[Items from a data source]
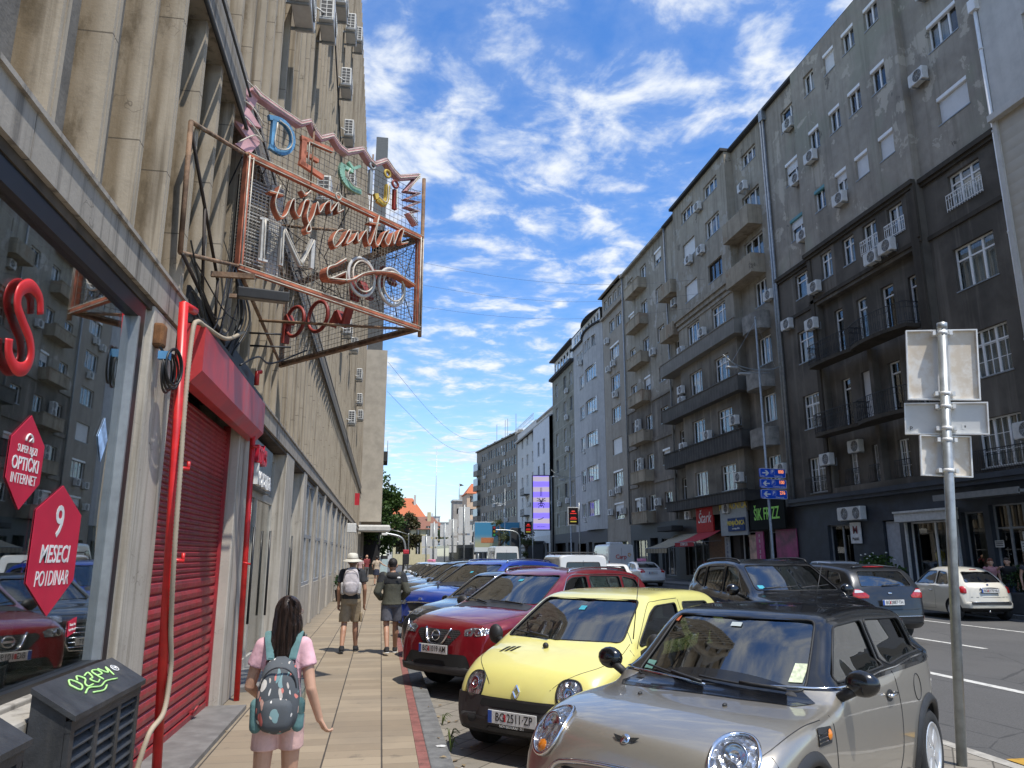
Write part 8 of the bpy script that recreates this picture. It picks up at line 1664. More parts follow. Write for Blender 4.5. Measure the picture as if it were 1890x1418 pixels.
# --- distant people on the pavement
person('woman in beige top and navy skirt holding one arm out, far down the pavement',(-.22,45.5,0),0,1.66,dict(eR=(.34,.02,1.22),wR=(.56,.05,1.12),hdR=(1,.1,-.3),eL=(-.25,.0,1.15),wL=(-.2,.15,1.0),kL=(-.07,-.03,.49),aL=(-.07,-.12,.085),kR=(.08,.08,.5),aR=(.08,.12,.085)),SKIN,CLOTH('beige_top',(.50,.40,.30)),CLOTH('navy_skirt',(.02,.025,.05)),MATS['black_trainer'],HAIRD,sleeve=.6,leg=.3,voxel=.014,fem=1,skirt=True)
person('bald man in a maroon top at the dark passage mouth',(-.9,52,0),R(30),1.74,dict(eR=(.26,.1,1.15),wR=(.15,.25,1.1)),SKIN,CLOTH('maroon_top',(.22,.04,.045)),CLOTH('grey_trousers',(.12,.12,.12)),MATS['black_trainer'],None,sleeve=.7,leg=1.9,voxel=.014)
person('person in a pale pink top leaning by the pillar of the passage',(-1.3,51.5,0),R(-20),1.62,{},SKIN,CLOTH('pale_pink_top',(.50,.34,.33)),CLOTH('black_trousers',(.02,.02,.02)),MATS['black_trainer'],HAIRD,sleeve=.7,leg=1.9,voxel=.014,fem=1)
# --- three people at the cafe on the right
rx=19.7
person('woman with red hair and pink T-shirt behind the hedge at the right',(18.25,20.75,0),R(150),1.60,{},SKIN,CLOTH('salmon_tee',(.42,.20,.20)),CLOTH('blue_jeans',(.05,.07,.12)),MATS['black_trainer'],pm('hair_red',(.14,.035,.012),.5),sleeve=.5,leg=1.9,voxel=.012,fem=1)
person('man in a black T-shirt with a raised hand behind the hedge at the right',(18.62,20.5,0),R(120),1.62,dict(eR=(.30,.12,1.30),wR=(.12,.30,1.42),hdR=(-.8,.2,.2)),SKIN,CLOTH('black_tee',(.014,.014,.015)),MATS['blue_jeans'],MATS['black_trainer'],pm('hair_brown',(.05,.03,.018),.5),sleeve=.55,leg=1.9,voxel=.012)
person('woman in a dark patterned top nearest the right edge behind the hedge',(18.75,19.9,0),R(160),1.66,dict(eL=(-.32,.05,1.18),wL=(-.45,.1,1.0)),SKIN,pm('dark_pattern',(.035,.035,.045),.8,var=.8,scale=30),MATS['blue_jeans'],MATS['black_trainer'],MATS['hair_brown'],sleeve=.25,leg=1.9,voxel=.012,fem=1)
# ================= street furniture and plants
GALV=pm('galvanised',(.36,.38,.38),.42,.55,var=.18,scale=9,dirt=.25,dirtcol=(.15,.15,.14)); SIGNB=pm('sign_back',(.66,.66,.64),.5,.15,var=.05,scale=5); EDGE=pm('sign_edge',(.74,.74,.72),.5,.2)
def stained():
    m,t=newmat('sign_back_stained'); co=t.add('ShaderNodeTexCoord').outputs['Object']; s=t.add('ShaderNodeSeparateXYZ',{0:co}); n=t.noise(co,5,6,.65)
    r=t.m('MAXIMUM',t.m('MULTIPLY',t.m('ABSOLUTE',s.outputs[0]),2.9),t.m('MULTIPLY',t.m('ABSOLUTE',s.outputs[2]),2.4)); f=t.ramp(t.m('ADD',r,t.m('MULTIPLY',t.m('SUBTRACT',n,.5),.5)),.95,.80)
    gap=t.ramp(t.m('ABSOLUTE',s.outputs[0]),.05,.09); c=t.mix(t.m('MULTIPLY',t.m('MULTIPLY',f,gap),.9),(.60,.62,.65),t.mix(t.ramp(n,.4,.65),(.64,.54,.41),(.80,.76,.69)))
    t.put(t.b.inputs['Base Color'],c); t.b.inputs['Roughness'].default_value=.55; t.b.inputs['Metallic'].default_value=.1; return m
STB=stained()
def signplate(root,w,h,z,rz,yoff,mat,sticker=True,rim=.035):
    """back of a road sign: rimmed tray facing -y in its own frame"""
    o=bpy.data.objects.new('sign_plate',None)
    m=MB(); m.box(-w/2,w/2,-.002,.002,-h/2,h/2); q=m.build('sign_plate',mat,root,(0,0,z),(0,0,rz)); q.data.transform(Matrix.Translation((0,yoff,0)))
    m=MB()
    for a,b,c,d in ((-w/2,w/2,-h/2,-h/2+.012),(-w/2,w/2,h/2-.012,h/2),(-w/2,-w/2+.012,-h/2+.012,h/2-.012),(w/2-.012,w/2,-h/2+.012,h/2-.012)): m.box(a,b,yoff-rim,yoff+.006,c,d)
    m.build('rim',EDGE,q)
    for zz in (-h/2+.05,h/2-.05):
        m=MB(); m.box(-.085,.085,yoff-.07,yoff-.003,zz-.016,zz+.016); m.lathe([(.046,-.018),(.046,.018)],16,0,T(0,0,zz)); m.box(-.085,-.06,yoff-.10,yoff-.06,zz-.02,zz+.02); m.box(.06,.085,yoff-.10,yoff-.06,zz-.02,zz+.02); m.build('clamp',EDGE,q)
    bpy.data.objects.remove(o); return q
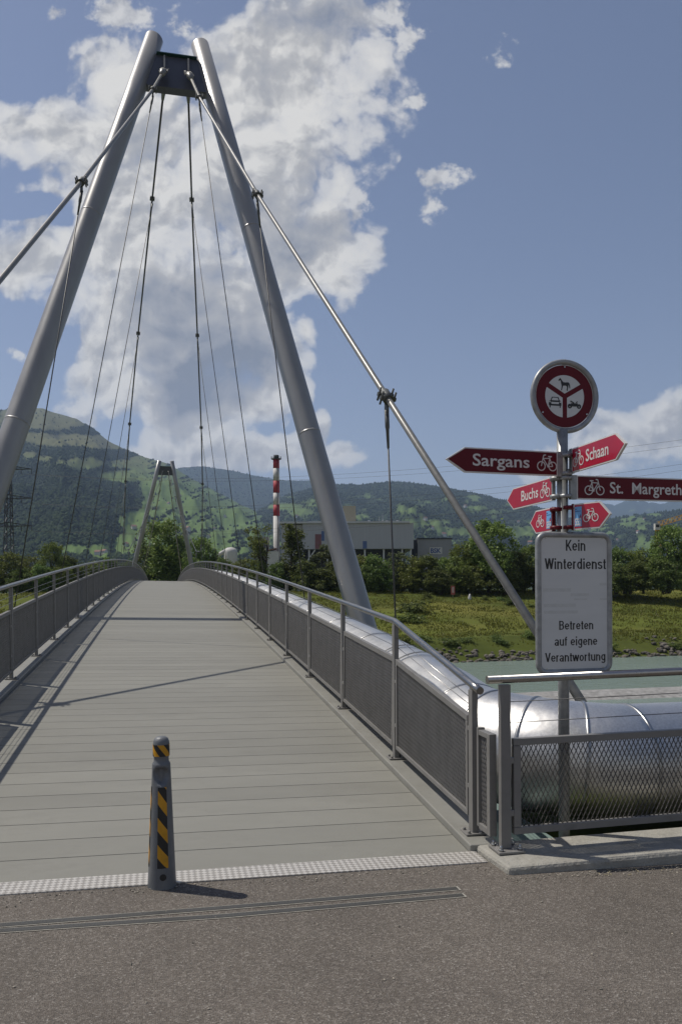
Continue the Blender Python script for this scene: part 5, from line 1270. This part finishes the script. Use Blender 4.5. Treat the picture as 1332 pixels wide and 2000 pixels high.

Directions for this task — Your job is to transcribe the entries above exactly; skip the pictures.

Answer for this exercise —
Write part 8 of the bpy script that recreates this picture. It picks up at line 1664. More parts follow. Write for Blender 4.5. Measure the picture as if it were 1890x1418 pixels.
# --- distant people on the pavement
person('woman in beige top and navy skirt holding one arm out, far down the pavement',(-.22,45.5,0),0,1.66,dict(eR=(.34,.02,1.22),wR=(.56,.05,1.12),hdR=(1,.1,-.3),eL=(-.25,.0,1.15),wL=(-.2,.15,1.0),kL=(-.07,-.03,.49),aL=(-.07,-.12,.085),kR=(.08,.08,.5),aR=(.08,.12,.085)),SKIN,CLOTH('beige_top',(.50,.40,.30)),CLOTH('navy_skirt',(.02,.025,.05)),MATS['black_trainer'],HAIRD,sleeve=.6,leg=.3,voxel=.014,fem=1,skirt=True)
person('bald man in a maroon top at the dark passage mouth',(-.9,52,0),R(30),1.74,dict(eR=(.26,.1,1.15),wR=(.15,.25,1.1)),SKIN,CLOTH('maroon_top',(.22,.04,.045)),CLOTH('grey_trousers',(.12,.12,.12)),MATS['black_trainer'],None,sleeve=.7,leg=1.9,voxel=.014)
person('person in a pale pink top leaning by the pillar of the passage',(-1.3,51.5,0),R(-20),1.62,{},SKIN,CLOTH('pale_pink_top',(.50,.34,.33)),CLOTH('black_trousers',(.02,.02,.02)),MATS['black_trainer'],HAIRD,sleeve=.7,leg=1.9,voxel=.014,fem=1)
# --- three people at the cafe on the right
rx=19.7
person('woman with red hair and pink T-shirt behind the hedge at the right',(18.25,20.75,0),R(150),1.60,{},SKIN,CLOTH('salmon_tee',(.42,.20,.20)),CLOTH('blue_jeans',(.05,.07,.12)),MATS['black_trainer'],pm('hair_red',(.14,.035,.012),.5),sleeve=.5,leg=1.9,voxel=.012,fem=1)
person('man in a black T-shirt with a raised hand behind the hedge at the right',(18.62,20.5,0),R(120),1.62,dict(eR=(.30,.12,1.30),wR=(.12,.30,1.42),hdR=(-.8,.2,.2)),SKIN,CLOTH('black_tee',(.014,.014,.015)),MATS['blue_jeans'],MATS['black_trainer'],pm('hair_brown',(.05,.03,.018),.5),sleeve=.55,leg=1.9,voxel=.012)
person('woman in a dark patterned top nearest the right edge behind the hedge',(18.75,19.9,0),R(160),1.66,dict(eL=(-.32,.05,1.18),wL=(-.45,.1,1.0)),SKIN,pm('dark_pattern',(.035,.035,.045),.8,var=.8,scale=30),MATS['blue_jeans'],MATS['black_trainer'],MATS['hair_brown'],sleeve=.25,leg=1.9,voxel=.012,fem=1)
# ================= street furniture and plants
GALV=pm('galvanised',(.36,.38,.38),.42,.55,var=.18,scale=9,dirt=.25,dirtcol=(.15,.15,.14)); SIGNB=pm('sign_back',(.66,.66,.64),.5,.15,var=.05,scale=5); EDGE=pm('sign_edge',(.74,.74,.72),.5,.2)
def stained():
    m,t=newmat('sign_back_stained'); co=t.add('ShaderNodeTexCoord').outputs['Object']; s=t.add('ShaderNodeSeparateXYZ',{0:co}); n=t.noise(co,5,6,.65)
    r=t.m('MAXIMUM',t.m('MULTIPLY',t.m('ABSOLUTE',s.outputs[0]),2.9),t.m('MULTIPLY',t.m('ABSOLUTE',s.outputs[2]),2.4)); f=t.ramp(t.m('ADD',r,t.m('MULTIPLY',t.m('SUBTRACT',n,.5),.5)),.95,.80)
    gap=t.ramp(t.m('ABSOLUTE',s.outputs[0]),.05,.09); c=t.mix(t.m('MULTIPLY',t.m('MULTIPLY',f,gap),.9),(.60,.62,.65),t.mix(t.ramp(n,.4,.65),(.64,.54,.41),(.80,.76,.69)))
    t.put(t.b.inputs['Base Color'],c); t.b.inputs['Roughness'].default_value=.55; t.b.inputs['Metallic'].default_value=.1; return m
STB=stained()
def signplate(root,w,h,z,rz,yoff,mat,sticker=True,rim=.035):
    """back of a road sign: rimmed tray facing -y in its own frame"""
    o=bpy.data.objects.new('sign_plate',None)
    m=MB(); m.box(-w/2,w/2,-.002,.002,-h/2,h/2); q=m.build('sign_plate',mat,root,(0,0,z),(0,0,rz)); q.data.transform(Matrix.Translation((0,yoff,0)))
    m=MB()
    for a,b,c,d in ((-w/2,w/2,-h/2,-h/2+.012),(-w/2,w/2,h/2-.012,h/2),(-w/2,-w/2+.012,-h/2+.012,h/2-.012),(w/2-.012,w/2,-h/2+.012,h/2-.012)): m.box(a,b,yoff-rim,yoff+.006,c,d)
    m.build('rim',EDGE,q)
    for zz in (-h/2+.05,h/2-.05):
        m=MB(); m.box(-.085,.085,yoff-.07,yoff-.003,zz-.016,zz+.016); m.lathe([(.046,-.018),(.046,.018)],16,0,T(0,0,zz)); m.box(-.085,-.06,yoff-.10,yoff-.06,zz-.02,zz+.02); m.box(.06,.085,yoff-.10,yoff-.06,zz-.02,zz+.02); m.build('clamp',EDGE,q)
    bpy.data.objects.remove(o); return q
Continue the Blender Python script for this scene: part 5, from line 1270. This part finishes the script. Use Blender 4.5. Treat the picture as 1332 pixels wide and 2000 pixels high.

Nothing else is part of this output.